A question on the exam we had last week asked "What do you prefer to do in Cancún?" And I know enough Spanish now to respond "I prefer to sit on the beach with a book and a few beers" (Prefiero sentarme en la playa con un libro y unas cervezas). So if nothing else I'm getting to the point where I can reveal extremely telling minor details about myself.

And yoga class started up again, so that's a couple evenings a week, and I'm doing the radio show Wednesday nights now (I will start writing about it again once I get my act together and the other half of my ass into the effort), so with cooking and dishwashing that's most of the workweek right there. It's good to feel comfortably busy.

Oh, and I went to Salt Lake City and to Ann Arbor, Michigan, too, for a pair of long weekends in the past month. Both fine places to see, plus good people I know are in them. And it really was good to have Nate visit up here, even if that was a month ago now. And as usual it seems like the year is speeding up and we're hurtling towards the holidays. But more later, before then, really this time.

Monday, October 05, 2009

This Week in Poetic Legitimacy

The miami poetry collective was featured in this past Sunday's Miami Herald's "Tropical Life" section. The picture, seen here on the online version of the article, was nearly the size of a whole top half of a newspaper, and though I'm not named in the caption, clearly, my poetic self was gazing there out of the picture, to all the newspaper readers in Miami.
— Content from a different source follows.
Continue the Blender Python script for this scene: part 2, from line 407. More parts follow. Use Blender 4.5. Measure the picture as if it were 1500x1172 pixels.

It should be noted, however, that the things I'm quoted as saying are all misquotes, and though I'm not about to have the Tropical Life section of the Miami Herald issue a retraction, the quotes in the article should be understood to be saying the following:

"I bought this [typewriter] in a flea market in Germany 10 years ago." should read as "A friend of mine bought this typewriter in a flea market in Berlin two years ago."

and

"The Z and the Q are swapped because they use the the Z so much more." should read "The Y and the Z are swapped because they use the Z so much more."

No big whoop though.

Also, the vignette about the Hummer on the second page of the article was mine (I know I know, it's the collective's, but you know how it goes...).